Annalise Murphy is by far and away the biggest Irish sailing star. Her fourth in London 2012 when she came so agonisingly close to a bronze medal followed by her superb silver medal performance four years later at Rio won the hearts of Ireland. Murphy is aiming to go one better in Tokyo 2021. 

Under head coach Rory Fitzpatrick, the coaching staff consists of Laser Radial Academy coach Sean Evans, Olympic Laser coach Vasilij Zbogar and 49er team coach Matt McGovern.

The Irish Government provides funding to Irish Sailing. These funds are exclusively for the benefit of the Performance Pathway. However, this falls short of the amount required to fund the Performance Pathway in order to allow Ireland compete at the highest level. As a result the Performance Pathway programme currently receives around €850,000 per annum from Sport Ireland and €150,000 from sponsorship. A further €2 million per annum is needed to have a major impact at the highest level. The Irish Sailing Foundation was established to bridge the financial gap through securing philanthropic donations, corporate giving and sponsorship.

The vision of the Irish Sailing Foundation is to generate the required financial resources for Ireland to scale-up and execute its world-class sailing programme. Irish Sailing works tirelessly to promote sailing in Ireland and abroad and has been successful in securing funding of 1 million euro from Sport Ireland. However, to compete on a par with other nations, a further €2 million is required annually to realise the ambitions of our talented sailors. For this reason, the Irish Sailing Foundation was formed to seek philanthropic donations. Led by a Board of Directors and Head of Development Kathryn Grace, the foundation lads a campaign to bridge the financial gap to provide the Performance Pathway with the funds necessary to increase coaching hours, upgrade equipment and provide world class sport science support to a greater number of high-potential Irish sailors.

The Senior and Academy teams of the Performance Pathway are supported with the provision of a coach, vehicle, coach boat and boats. Even with this level of subsidy there is still a large financial burden on individual families due to travel costs, entry fees and accommodation. There are often compromises made on the amount of days a coach can be hired for and on many occasions it is necessary to opt out of major competitions outside Europe due to cost. Money raised by the Irish Sailing Foundation will go towards increased quality coaching time, world-class equipment, and subsiding entry fees and travel-related costs.

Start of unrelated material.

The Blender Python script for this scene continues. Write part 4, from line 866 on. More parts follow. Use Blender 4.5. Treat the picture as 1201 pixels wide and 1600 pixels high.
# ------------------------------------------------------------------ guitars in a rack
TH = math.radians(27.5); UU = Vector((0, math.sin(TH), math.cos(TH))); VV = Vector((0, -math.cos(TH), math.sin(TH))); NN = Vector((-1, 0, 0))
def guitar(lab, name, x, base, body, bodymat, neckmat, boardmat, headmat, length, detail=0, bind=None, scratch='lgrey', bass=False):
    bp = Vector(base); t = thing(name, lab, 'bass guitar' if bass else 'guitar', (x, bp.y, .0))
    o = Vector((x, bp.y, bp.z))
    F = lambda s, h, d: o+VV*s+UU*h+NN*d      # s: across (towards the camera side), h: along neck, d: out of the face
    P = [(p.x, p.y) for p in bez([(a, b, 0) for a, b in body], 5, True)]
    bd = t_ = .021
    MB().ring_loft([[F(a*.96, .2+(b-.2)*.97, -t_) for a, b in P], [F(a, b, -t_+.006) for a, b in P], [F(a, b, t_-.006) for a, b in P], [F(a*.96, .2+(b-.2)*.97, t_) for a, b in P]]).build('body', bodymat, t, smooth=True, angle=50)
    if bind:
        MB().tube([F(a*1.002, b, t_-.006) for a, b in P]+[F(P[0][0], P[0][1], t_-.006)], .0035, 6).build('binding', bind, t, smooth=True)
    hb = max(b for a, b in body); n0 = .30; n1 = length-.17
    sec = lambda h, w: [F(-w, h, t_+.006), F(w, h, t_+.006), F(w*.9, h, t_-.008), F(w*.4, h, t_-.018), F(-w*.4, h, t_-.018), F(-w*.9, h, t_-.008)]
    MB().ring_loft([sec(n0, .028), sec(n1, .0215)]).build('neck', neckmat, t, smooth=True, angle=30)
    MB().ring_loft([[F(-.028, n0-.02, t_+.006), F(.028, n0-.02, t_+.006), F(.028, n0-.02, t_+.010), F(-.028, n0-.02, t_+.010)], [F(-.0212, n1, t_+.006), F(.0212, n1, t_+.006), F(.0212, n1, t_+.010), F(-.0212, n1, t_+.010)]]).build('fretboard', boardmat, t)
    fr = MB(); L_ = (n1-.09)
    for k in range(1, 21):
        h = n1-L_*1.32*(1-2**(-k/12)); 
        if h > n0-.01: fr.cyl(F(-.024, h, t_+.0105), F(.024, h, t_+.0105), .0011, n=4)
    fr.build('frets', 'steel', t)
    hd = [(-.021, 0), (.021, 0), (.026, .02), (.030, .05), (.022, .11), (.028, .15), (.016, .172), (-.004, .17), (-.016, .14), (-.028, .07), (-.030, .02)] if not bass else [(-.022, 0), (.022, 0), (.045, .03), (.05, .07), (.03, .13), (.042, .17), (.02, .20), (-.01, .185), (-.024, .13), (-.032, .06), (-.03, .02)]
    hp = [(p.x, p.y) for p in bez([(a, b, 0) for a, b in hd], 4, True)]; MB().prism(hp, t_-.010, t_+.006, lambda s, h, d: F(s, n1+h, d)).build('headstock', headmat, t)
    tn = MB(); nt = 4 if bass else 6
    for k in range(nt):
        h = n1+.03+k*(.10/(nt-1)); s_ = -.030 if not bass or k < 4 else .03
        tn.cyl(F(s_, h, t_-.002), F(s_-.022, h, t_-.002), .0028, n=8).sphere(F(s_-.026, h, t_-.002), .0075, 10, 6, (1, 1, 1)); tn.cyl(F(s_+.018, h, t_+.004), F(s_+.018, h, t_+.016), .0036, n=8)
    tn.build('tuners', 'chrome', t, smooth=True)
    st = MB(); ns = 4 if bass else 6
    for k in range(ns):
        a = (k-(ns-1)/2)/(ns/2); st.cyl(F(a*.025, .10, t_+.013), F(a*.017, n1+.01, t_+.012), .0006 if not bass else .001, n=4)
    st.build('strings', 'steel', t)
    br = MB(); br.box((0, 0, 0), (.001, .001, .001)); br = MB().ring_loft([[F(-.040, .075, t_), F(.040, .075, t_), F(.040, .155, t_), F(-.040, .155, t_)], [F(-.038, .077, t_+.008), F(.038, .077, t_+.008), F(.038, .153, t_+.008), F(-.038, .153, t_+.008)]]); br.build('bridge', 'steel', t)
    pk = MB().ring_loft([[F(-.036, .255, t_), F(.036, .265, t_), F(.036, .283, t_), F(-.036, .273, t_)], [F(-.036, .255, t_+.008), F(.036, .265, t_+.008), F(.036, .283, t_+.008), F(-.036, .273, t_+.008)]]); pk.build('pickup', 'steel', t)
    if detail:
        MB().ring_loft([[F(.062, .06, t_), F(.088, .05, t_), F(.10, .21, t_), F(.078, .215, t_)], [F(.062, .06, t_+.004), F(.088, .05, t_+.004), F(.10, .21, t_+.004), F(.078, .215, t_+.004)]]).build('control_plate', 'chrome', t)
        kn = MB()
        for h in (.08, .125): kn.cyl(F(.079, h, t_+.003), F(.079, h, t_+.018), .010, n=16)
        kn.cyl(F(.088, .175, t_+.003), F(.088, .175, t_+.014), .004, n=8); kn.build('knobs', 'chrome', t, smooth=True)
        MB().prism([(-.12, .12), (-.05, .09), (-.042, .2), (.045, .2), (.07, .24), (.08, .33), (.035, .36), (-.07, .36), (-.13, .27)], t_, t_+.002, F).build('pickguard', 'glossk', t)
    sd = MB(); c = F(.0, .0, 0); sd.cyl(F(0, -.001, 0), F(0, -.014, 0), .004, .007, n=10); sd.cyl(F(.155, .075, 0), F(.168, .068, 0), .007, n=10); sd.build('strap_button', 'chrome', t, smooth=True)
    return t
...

It also goes towards broadening the base of talented sailors that can consider campaigning by removing financial hurdles, and the Performance HQ in Dublin to increase efficiency and reduce logistical issues.

The ethos of the Performance Pathway is progression. At each stage international performance benchmarks are utilised to ensure the sailors are meeting expectations set. The size of a sailor will generally dictate which boat they sail. The classes selected on the pathway have been identified as the best feeder classes for progression. Currently the Irish Sailing Performance Pathway consists of the following groups: * Pathway (U15) Optimist and Topper * Youth Academy (U19) Laser 4.7, Laser Radial and 420 * Development Academy (U23) Laser, Laser Radial, 49er, 49erFX * Team IRL (direct-funded athletes) Laser, Laser Radial, 49er, 49erFX

The Irish Sailing performance director produces a detailed annual budget for the programme which is presented to Sport Ireland, Irish Sailing and the Foundation for detailed discussion and analysis of the programme, where each item of expenditure is reviewed and approved. Each year, the performance director drafts a Performance Plan and Budget designed to meet the objectives of Irish Performance Sailing based on an annual review of the Pathway Programmes from Junior to Olympic level. The plan is then presented to the Olympic Steering Group (OSG) where it is independently assessed and the budget is agreed. The OSG closely monitors the delivery of the plan ensuring it meets the agreed strategy, is within budget and in line with operational plans. The performance director communicates on an ongoing basis with the OSG throughout the year, reporting formally on a quarterly basis.

Due to the specialised nature of Performance Sport, Irish Sailing established an expert sub-committee which is referred to as the Olympic Steering Group (OSG). The OSG is chaired by Patrick Coveney and its objective is centred around winning Olympic medals so it oversees the delivery of the Irish Sailing’s Performance plan.

At Junior level (U15) sailors learn not only to be a sailor but also an athlete. They develop the discipline required to keep a training log while undertaking fitness programmes, attending coaching sessions and travelling to competitions. During the winter Regional Squads take place and then in spring the National Squads are selected for Summer Competitions. As sailors move into Youth level (U19) there is an exhaustive selection matrix used when considering a sailor for entry into the Performance Academy. Completion of club training programmes, attendance at the performance seminars, physical suitability and also progress at Junior and Youth competitions are assessed and reviewed. Once invited in to the Performance Academy, sailors are given a six-month trial before a final decision is made on their selection. Sailors in the Academy are very closely monitored and engage in a very well planned out sailing, training and competition programme. There are also defined international benchmarks which these sailors are required to meet by a certain age. Biannual reviews are conducted transparently with the sailors so they know exactly where they are performing well and they are made aware of where they may need to improve before the next review.